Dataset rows

========================

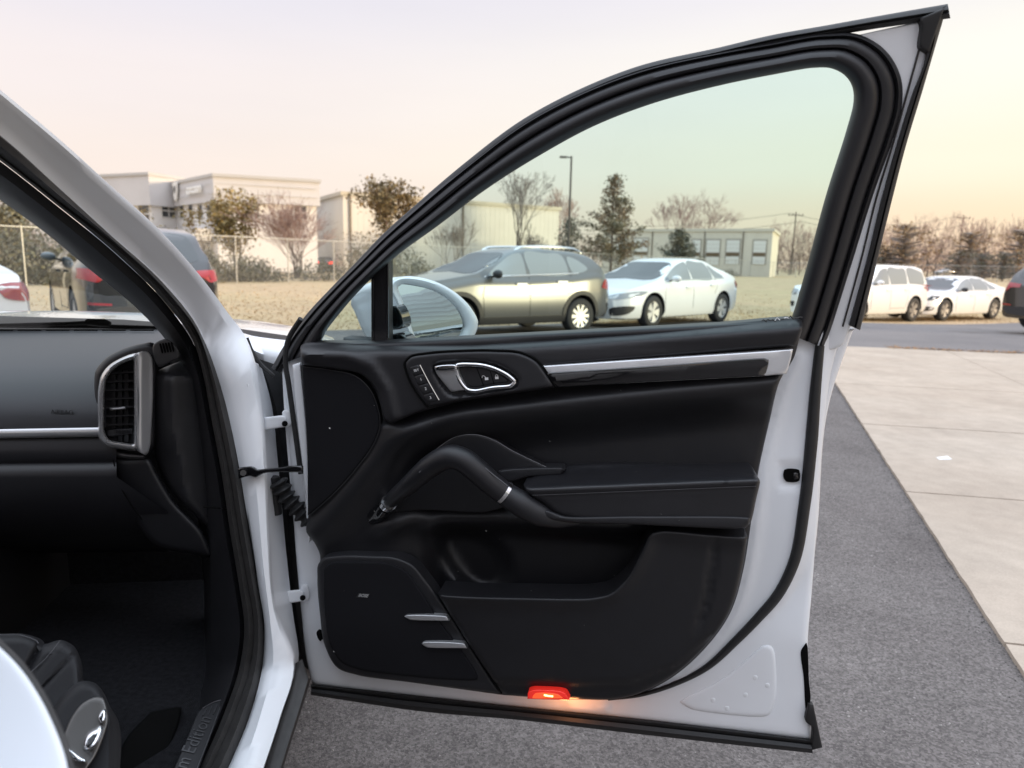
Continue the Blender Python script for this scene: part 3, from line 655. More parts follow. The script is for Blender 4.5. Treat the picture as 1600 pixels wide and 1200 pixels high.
c7 = copy_tree(c2); tag(c7, 'white sedan whose tail corner shows at the far left beyond the dashboard', 'sedan', GR)
th = math.radians(90+60); _p = D(40, 460, 7.6); c7.rotation_euler = (0, 0, th); l_ = np.array([-math.sin(th), math.cos(th)]); f_ = np.array([math.cos(th), math.sin(th)])
_c = _p[:2]+f_*2.3+l_*.75; c7.location = (_c[0], _c[1], 0)
c8 = copy_tree(c2); tag(c8, 'distant white sedan behind the chain-link fence, above the low white sedan', 'sedan', 'vehicles beyond the fence')
_p = atz(1478, 436); c8.location = (_p[0]+6, _p[1]+10, .5); c8.rotation_euler = (0, 0, math.radians(200))
c9 = build_car('distant_car', 'distant dark car with glowing red tail lights behind the fence by the bare tree', 'car', dict(sedan, paint=P_black, details=[('tail_light', [(.42, .96), (.85, .98), (.84, .80), (.48, .82)], 'B', mat('lit_tail_lamp', (.6, .02, .01), .3, emit=((1, .06, .03), 1.6)), .012)]), 'vehicles beyond the fence')
_p = D(500, 424, 72); c9.location = (_p[0], _p[1]+2.2, 0); c9.rotation_euler = (0, 0, math.radians(100))
# ================================================================== BUILDINGS
M_wall_w = mat('white_panel_wall', (.78, .76, .74), .6, noise=(.5, .04))
M_wall_b = mat('beige_metal_wall', (.62, .60, .555), .55, noise=(.4, .05))
M_wall_g = mat('grey_block_wall', (.50, .47, .43), .8, noise=(.8, .06))
M_trim_g = mat('parapet_trim', (.50, .49, .48), .5)
M_dark = mat('window_glass_dark', (.03, .035, .04), .04, spec=1.0)
M_frame = mat('window_frame', (.60, .59, .57), .5)
M_garage = mat('garage_door_white', (.74, .74, .72), .5)
M_roof = mat('flat_roof', (.2, .19, .18), .9)
M_sign = mat('sign_white', (.90, .89, .86), .4)
def P2(px, y): p = D(px, 420, y); return p[:2]
def zpx(px, py, y): return D(px, py, y)[2]
class Wall:                              # a vertical facade from A to B (plan), outward normal on the right hand of A>B... points (t along, z), w outwards
    def __init__(s, A, B):
        s.A = np.array(A, float); s.B = np.array(B, float); s.L = np.linalg.norm(s.B-s.A); s.d = (s.B-s.A)/s.L; s.n = np.array([s.d[1], -s.d[0]])
        if s.n @ (-s.A) < 0: s.n = -s.n
    def p(s, t, z, w=0): q = s.A+s.d*t+s.n*w; return (q[0], q[1], z)
    def t(s, px):                        # where the sight line of pixel column px meets the facade
        r = ray(px, 420)[:2]; M2 = np.stack([r, -s.d], 1); return np.linalg.solve(M2, s.A)[1]
    def z(s, px, py): t = s.t(px); q = s.A+s.d*t; return D(px, py, q[1])[2]
    def slab(s, mb, t0, t1, z0, z1, w0, w1):
        V = [s.p(t0, z0, w0), s.p(t1, z0, w0), s.p(t1, z0, w1), s.p(t0, z0, w1), s.p(t0, z1, w0), s.p(t1, z1, w0), s.p(t1, z1, w1), s.p(t0, z1, w1)]
        mb.add(V, [(0,3,2,1),(4,5,6,7),(0,1,5,4),(1,2,6,5),(2,3,7,6),(3,0,4,7)]); return mb
def window(W, t0, t1, z0, z1, parent, nx=2, nz=2, glass=None):
    f = MB(); b = .07
    W.slab(f, t0-b, t1+b, z0-b, z0, -.05, .06); W.slab(f, t0-b, t1+b, z1, z1+b, -.05, .06); W.slab(f, t0-b, t0, z0, z1, -.05, .06); W.slab(f, t1, t1+b, z0, z1, -.05, .06)
    for i in range(1, nx): t = t0+(t1-t0)*i/nx; W.slab(f, t-.06, t+.06, z0, z1, -.04, .05)
    for i in range(1, nz): z = z0+(z1-z0)*i/nz; W.slab(f, t0, t1, z-.06, z+.06, -.04, .045)
    fo = f.build('window', M_frame, parent)
    for i in range(nx):
        for j in range(nz):
            g = MB(); W.slab(g, t0+(t1-t0)*i/nx+.05, t0+(t1-t0)*(i+1)/nx-.05, z0+(z1-z0)*j/nz+.05, z0+(z1-z0)*(j+1)/nz-.05, .004, .03); g.build('pane', glass or M_dark, fo)
# ---- white office with two stepped parapet blocks
off = empty('office_building', (*P2(342, 62), 0), 0, 'white two-storey office building with stepped parapet blocks and square windows', 'building')
_o = np.array(off.location)
def inroot(obj, root): obj.data.transform(Matrix.Translation(-Vector(root.location))); return obj
k4 = P2(342, 62); k3 = P2(279, 70); k5 = P2(497, 65); k1 = P2(168, 70); k2 = P2(242, 67); k2b = P2(290, 70.5)
zt = zpx(342, 272, 62); zt1 = zpx(242, 270, 67); zband = zpx(342, 315, 62)
def parts_before(): return set(bpy.data.objects)
def rebase(before, root):                # children were drawn in world space: express them relative to their thing
    L = Matrix.Translation(-Vector(root.location)); done = set()
    for o in set(bpy.data.objects)-before:
        if o.type == 'MESH' and o.data not in done: o.data.transform(L); done.add(o.data)
_b = parts_before()
wl = MB(); back = [(k5[0]-5, k5[1]+9), (k3[0]-1, k3[1]+9)]
wl.prism([tuple(k3), tuple(k4), tuple(k5)]+back, 0, zband-.0); wl.build('wall', M_wall_w, off)
def grow_foot(f, a): f = np.array(f); c = f.mean(0); d = f-c; return [tuple(c+v*(1+a/np.linalg.norm(v))) for v in d]
ub = MB(); ub.prism(grow_foot([tuple(k3), tuple(k4), tuple(k5)]+back, .45), zband, zt-.25); ub.build('upper_block', mat('shade_grey_wall', (.60, .59, .60), .55, noise=(.5, .04)), off)  # white block toned grey as if shaded, so the lettering stands out
pt = MB(); pt.prism(grow_foot([tuple(k3), tuple(k4), tuple(k5)]+back, .62), zt-.25, zt); pt.build('parapet', M_trim_g, off)
b1 = [tuple(k1), tuple(k2), tuple(k2b), (k2b[0]-2, k2b[1]+14), (k1[0]-3, k1[1]+14)]
MB().prism(b1, 0, zband-.1).build('wall', M_wall_w, off); MB().prism(grow_foot(b1, .4), zband-.1, zt1-.25).build('upper_block', MATS['shade_grey_wall'], off); MB().prism(grow_foot(b1, .55), zt1-.25, zt1).build('parapet', M_trim_g, off)
WL, WR = Wall(k4, k3), Wall(k4, k5); W1l, W1r = Wall(k2, k1), Wall(k2, k2b)
def wpx(W, x0, x1, y0, y1, par, nx, nz): 
    t0, t1 = sorted((W.t(x0), W.t(x1))); xm = (x0+x1)/2; z1, z0 = W.z(xm, y0), W.z(xm, y1); window(W, t0+.1, t1-.1, z0, z1-.2, par, nx, nz)
wpx(W1l, 222, 240, 317, 348, off, 1, 2); wpx(W1l, 196, 214, 317, 348, off, 1, 2); wpx(W1r, 257, 280, 316, 340, off, 2, 2)
wpx(WL, 286, 293, 316, 341, off, 1, 2); wpx(WL, 300, 307, 316, 341, off, 1, 2); wpx(WL, 314, 322, 316, 341, off, 1, 2); wpx(WL, 328, 336, 316, 341, off, 1, 2)
wpx(WR, 388, 410, 317, 341, off, 2, 2); wpx(WR, 461, 483, 318, 343, off, 2, 2)
cn = MB(); WL.slab(cn, .5, WL.L-1, 2.6, 3.6, .02, 1.6); W1r.slab(cn, .3, W1r.L-.2, 2.6, 3.6, .02, 1.2); cn.build('canopy', M_trim_g, off)
for W in (WL, WR):
    jb = MB()
    for z in np.arange(zband+.7, zt-.3, .75): W.slab(jb, .0, W.L, z-.012, z+.012, .40, .462)
    jb.build('panel_joints', M_trim_g, off, kind='stuff')
# sign on the shaded face: a shield with a W and raised lettering
zs = WL.z(290, 300); ts = WL.t(290)
def on_wall(W, t, z, w): # matrix: local x along facade to the viewer's right, y up, z outwards
    sgn = 1 if (W.t(310)-W.t(300)) > 0 else -1; dx = W.d*sgn; M = Matrix(((dx[0], 0, W.n[0], 0), (dx[1], 0, W.n[1], 0), (0, 1, 0, 0), (0, 0, 0, 1))); q = W.p(t, z, w); M.translation = q; return M
sh = [(-.62, .8), (.62, .8), (.60, .1), (.35, -.6), (0, -.9), (-.35, -.6), (-.60, .1)]
M = on_wall(WL, ts, zs, .48); mb = MB(); V = [tuple(M @ Vector((x, y, 0))) for x, y in sh]+[tuple(M @ Vector((x, y, .12))) for x, y in sh]
mb.add(V, [tuple(range(7, 14))]+[(k, (k+1) % 7, (k+1) % 7+7, k+7) for k in range(7)]); shield = mb.build('shield_emblem', M_sign, off)
text_obj('emblem_letter', 'W', 1.0, on_wall(WL, ts, zs+.1, .63), mat('sign_dark', (.2, .19, .18), .6), shield, .01)
text_obj('sign_lettering', 'cocoon', 1.25, on_wall(WL, WL.t(318), WL.z(318, 296), .50), M_sign, off, .05, bold=.02)
rebase(_b, off)
# ---- long beige warehouse, corner towards the lot
h0 = P2(538, 70); h1 = P2(871, 84); hl = P2(480, 84)
wh = empty('warehouse', (*h0, 0), 0, 'long beige ribbed metal warehouse with a flat roofline', 'building'); _b = parts_before()
zh = zpx(538, 299, 70)
hback = h1+(hl-h0)
MB().prism([tuple(h0), tuple(h1), tuple(hback), tuple(hl)], 0, zh-.35).build('wall', M_wall_b, wh)
MB().prism(grow_foot([tuple(h0), tuple(h1), tuple(hback), tuple(hl)], .3), zh-.35, zh).build('roof_edge', mat('eave_trim', (.46, .42, .34), .5), wh)
WF, WS = Wall(h0, h1), Wall(h0, hl)
rb = MB()
for W in (WF, WS):
    for t in np.arange(.3, W.L, .6): W.slab(rb, t-.05, t+.05, .0, zh-.36, .0, .016)
rb.build('wall_ribs', M_wall_b, wh, kind='stuff')
for x in (722, 548): 
    m_ = MB(); t = WF.t(x); WF.slab(m_, t-.07, t+.07, .2, zh-.3, .06, .2); m_.build('downspout', mat('downspout_brown', (.16, .13, .10), .5), wh)
rebase(_b, wh)
# ---- low garage block with white roll-up doors
g0, g1 = P2(940, 116), P2(1203, 104); gb = g1+np.array([6, 14]); ga = g0+np.array([3, 14])
gar = empty('garage_building', (*g1, 0), 0, 'low grey garage building with a row of white roll-up doors', 'building'); _b = parts_before()
zg = zpx(1203, 357, 104)
MB().prism([tuple(g0), tuple(g1), tuple(gb), tuple(ga)], -1, zg-.4).build('wall', mat('garage_wall', (.66, .62, .54), .7, noise=(.8, .05)), gar)
MB().prism(grow_foot([tuple(g0), tuple(g1), tuple(gb), tuple(ga)], .3), zg-.4, zg).build('parapet', mat('parapet_cream', (.6, .57, .5), .5), gar)
WG = Wall(g0, g1)
for x0, x1, y0, y1 in ((962, 978, 372, 412), (989, 1010, 373, 413), (1080, 1092, 375, 413), (1102, 1122, 375, 414), (1133, 1153, 375, 413), (1175, 1194, 376, 413)):
    t0, t1 = sorted((WG.t(x0), WG.t(x1))); za, zb_ = WG.z((x0+x1)/2, y1), WG.z((x0+x1)/2, y0)
    fr = MB(); WG.slab(fr, t0-.2, t1+.2, za, zb_+.2, .0, .05); dr = fr.build('garage_door', mat('door_surround', (.36, .33, .29), .6), gar)
    n = 6
    for i in range(n):
        a = za+(zb_-za)*i/n; b_ = za+(zb_-za)*(i+1)/n-.03; m_ = MB(); WG.slab(m_, t0, t1, a, b_, .05, .11); m_.build('door_panel', M_garage if i not in (2,) else mat('door_window_band', (.16, .12, .08), .2), dr)
for x in (1017, 1098, 1158): m_ = MB(); t = WG.t(x); WG.slab(m_, t-.07, t+.07, -1, zg-.4, 0, .12); m_.build('downspout', MATS['downspout_brown'], gar)
rebase(_b, gar)
# ---- long clapboard building off to the right of the lot (seen only in the door mirror)
sid = empty('siding_building', (14.5, -15.5, 0), math.atan2(.65, .76), 'long grey building with horizontal lap siding, seen only as lines in the door mirror', 'building')
MB().box((-22, -12, 0), (22, -.1, 5.2)).build('wall', M_wall_g, sid); MB().box((-22.4, -12.4, 5.2), (22.4, .3, 5.5)).build('roof_edge', M_trim_g, sid)
sb = mesh('siding_board', [(-22, -.1, 0), (-22, .10, 0), (-22, -.07, .48), (-22, -.1, .48), (22, -.1, 0), (22, .10, 0), (22, -.07, .48), (22, -.1, .48)], [(0, 1, 5, 4), (1, 2, 6, 5), (2, 3, 7, 6), (0, 3, 2, 1), (4, 5, 6, 7)], mat('siding_paint', (.42, .43, .41), .6))
for i in range(10): o = ob('siding_board', sb, sid); o.location = (0, 0, .1+i*.51)

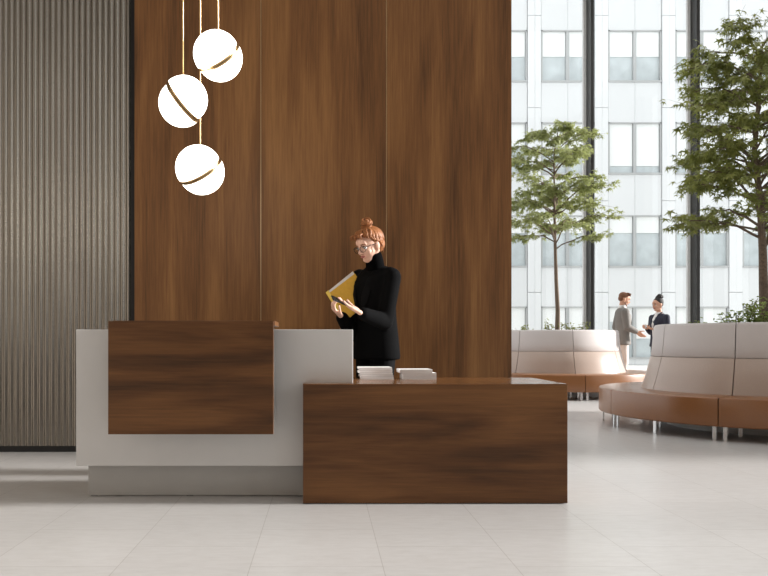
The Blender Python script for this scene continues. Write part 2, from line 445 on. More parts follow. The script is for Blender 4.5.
# brochures, two stacks
ZT = .7515
def brochure(x0, x1, y0, y1, z, th, rot, label, group, proto={}):
    w, d = x1-x0, y1-y0
    root = empty('brochure', ((x0+x1)/2, (y0+y1)/2, z)); root.rotation_euler.z = rot
    tag(root, label, 'brochure', group)
    a = MB().box(-w/2, w/2, -d/2, d/2, th*.08, th*.92, None).build('pages', 'paper_grey'); a.parent = root
    c = MB().box(-w/2-.001, w/2+.001, -d/2-.001, d/2+.001, th*.92, th).box(-w/2-.001, w/2+.001, -d/2-.001, d/2+.001, 0, th*.08).box(-w/2-.003, -w/2-.001, -d/2, d/2, 0, th).build('cover', 'paper', bevel=.0004); c.parent = root
    return root
pos1 = ['bottom', 'second from the bottom', 'third from the bottom', 'third from the top', 'second from the top', 'topmost']
xa, xb = .258, .487
z = ZT
for i in range(6):
    th = .0135; dx = [.012, .006, .008, -.004, .002, -.006][i]; r = [.0, .03, -.03, .02, -.025, .015][i]
    brochure(xa+dx, xb+dx*.7, 5.235, 5.445, z+.0002, th, r, 'white brochure, %s of the left stack on the low walnut desk' % pos1[i], 'brochures in the left stack')
    z += th+.0004
z = ZT; pos2 = ['bottom', 'second from the bottom', 'middle', 'second from the top', 'topmost']
for i in range(5):
    th = .0145 if i < 3 else .0118
    if i < 3: a, b, r = .562, .795, .0
    else: a, b, r = .540, .765, .02*(i-3)+.012
    brochure(a, b, 5.235, 5.44, z+.0002, th, r, 'white brochure, %s of the right stack on the low walnut desk' % pos2[i], 'brochures in the right stack')
    z += th+.0004

# ---------------------------------------------------------------- pendants
def pendant(px, py, Y, cut_deg, bow, off, rodpx, label, gap=.0155):
    c = at(px, py, Y); r = 22.9*Y/F
    root = tag(empty('pendant_lamp', c), label, 'pendant lamp', 'split globe pendant lamps over the counter')
    u = Vector((math.cos(R(cut_deg)), 0, math.sin(R(cut_deg))))          # along the cut
    n2 = Vector((-u.z, 0, u.x))
    if n2.z < 0: n2 = -n2
    n = (n2*math.cos(R(bow)) + Vector((0, -1, 0))*math.sin(R(bow))).normalized()
    if n.dot(n2) < 0: n = -n
    w = n.cross(u).normalized()
    def hemi(sgn, shift, nm):
        mb = MB(); rings = []; N = 48
        cc = c+u*shift+n*(sgn*gap)
        for i in range(17):
            t = PI/2*i/16; rr = max(math.cos(t)*r, 1e-4)
            rings.append([cc+n*(sgn*math.sin(t)*r)+(u*math.cos(2*PI*j/N)+w*math.sin(2*PI*j/N))*rr for j in range(N)])
        mb.rings(rings)
        o = mb.build(nm, 'opal', root, smooth=True, loc=tuple(c)); o.data.set_sharp_from_angle(angle=R(40))
    def plate(sgn, shift):
        mb = MB(); N = 48; cc = c+u*shift+n*(sgn*(gap-.007))
        rings = [[cc+n*h+(u*math.cos(2*PI*j/N)+w*math.sin(2*PI*j/N))*(r+.0015) for j in range(N)] for h in (-.0058, .0058)]
        mb.rings(rings).build('brass_rim', 'brass', root, smooth=False, loc=tuple(c))
    hemi(1, -off, 'upper_shade'); hemi(-1, off, 'lower_shade'); plate(1, -off); plate(-1, off)
    rx = at(rodpx, py, Y).x
    dz = math.sqrt(max(r*r-(rx-c.x)**2, 0))*.8
    MB().capsule((rx, Y, c.z+dz), (rx, Y, CEIL-.02), .0052, .0052, 10).build('rod', 'brass', root, smooth=True, loc=tuple(c))
    MB().lathe([(0.0005, CEIL-.03), (.06, CEIL-.03), (.06, CEIL), (.0005, CEIL)], (rx, Y, 0)).build('ceiling_rose', 'brass', root, loc=tuple(c))
    return c
P1 = pendant(218, 56, 4.85, 35, 40, .002, 218, 'upper right of three split globe pendants, lit white with a slanting brass rim')
P2 = pendant(183.2, 101.5, 4.85, -55, 12, .006, 183, 'left of three split globe pendants, its brass rim falling steeply to the right')
P3 = pendant(200, 170, 5.25, 31, 33, .002, 200.2, 'lowest of three split globe pendants, hanging below the other two')

# ---------------------------------------------------------------- round sofas with planters
def sofa(cx, cy, off_deg, label):
    root = tag(empty('round_sofa', (cx, cy, 0)), label, 'sofa')
    g = .0035
    def arc(profile, i, R0, gap=.004):
        a0 = R(off_deg+45*i)+gap/R0; a1 = R(off_deg+45*(i+1))-gap/R0
        return MB().lathe(profile, (cx, cy, 0), 22, a0, a1)
    def rnd_rect(r0, r1, z0, z1, rad=.02):
        out = []
        for (cr, cz, a) in ((r1-rad, z0+rad, -90), (r1-rad, z1-rad, 0), (r0+rad, z1-rad, 90), (r0+rad, z0+rad, 180)):
            for k in range(4):
                t = R(a+30*k); out.append((cr+rad*math.cos(t), cz+rad*math.sin(t)))
        return out
    for i in range(8):
        st = arc(rnd_rect(1.24, 1.86, .145, .44, .018), i, 1.86, .005).build('seat', 'saddle', root, smooth=True)
        st.data.set_sharp_from_angle(angle=R(50))
        bk = arc([(1.14, .44), (1.353, .44), (1.298, .62), (1.248, .825), (1.242, .831), (1.14, .831)], i, 1.3, .005).build('backrest', 'tan', root, smooth=True)
        bk.data.set_sharp_from_angle(angle=R(50))
        up = arc([(1.13, .836), (1.236, .836), (1.243, .846), (1.230, .96), (1.21, 1.19), (1.196, 1.215), (1.17, 1.222), (1.14, 1.215), (1.13, 1.19)], i, 1.2, .005).build('upper_backrest', 'grey_fab', root, smooth=True)
        up.data.set_sharp_from_angle(angle=R(50))
        for da in (1.6, 22.5, 43.4):
            a = R(off_deg+45*i+da)
            x, y = cx+1.80*math.cos(a), cy+1.80*math.sin(a)
            T = Matrix.Translation((x, y, 0)) @ Matrix.Rotation(a, 4, 'Z')
            MB().box(-.008, .008, -.019, .019, 0, .147, T).build('leg', 'chrome', root, bevel=.002)
        for da in (3, 42):
            a = R(off_deg+45*i+da); x, y = cx+1.3*math.cos(a), cy+1.3*math.sin(a)
            T = Matrix.Translation((x, y, 0)) @ Matrix.Rotation(a, 4, 'Z')
            MB().box(-.008, .008, -.019, .019, 0, .147, T).build('leg', 'chrome', root, bevel=.002)
    return root
sofa(5.29, 8.96, 2, 'round banquette nearest the viewer, brown seat, grey and tan back, cut by the right edge')
sofa(4.46, 14.54, 0, 'farther round banquette behind the low desk, small tree in its middle')
def planter(cx, cy, label):
    root = tag(empty('planter', (cx, cy, 0)), label, 'planter')
    MB().lathe([(.0005, 0), (1.06, 0), (1.10, 1.16), (1.04, 1.16), (1.02, 1.08), (.0005, 1.08)], (cx, cy, 0), 64).build('tub', 'planter', root, smooth=False)
    MB().lathe([(.0005, 1.081), (1.018, 1.081), (1.018, 1.10), (.0005, 1.115)], (cx, cy, 0), 48).build('soil', 'soil', root)
planter(5.29, 8.96, 'round white planter inside the near round banquette, holding the big maple')
planter(4.46, 14.54, 'round white planter inside the farther round banquette, holding the small maple')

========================

Set task
Which lines hold the word "Blender"? Copy every one of them.

Answer to the problem
Continue the Blender Python script for this scene: part 3, from line 655. More parts follow. The script is for Blender 4.5. Treat the picture as 1600 pixels wide and 1200 pixels high.
The Blender Python script for this scene continues. Write part 2, from line 445 on. More parts follow. The script is for Blender 4.5.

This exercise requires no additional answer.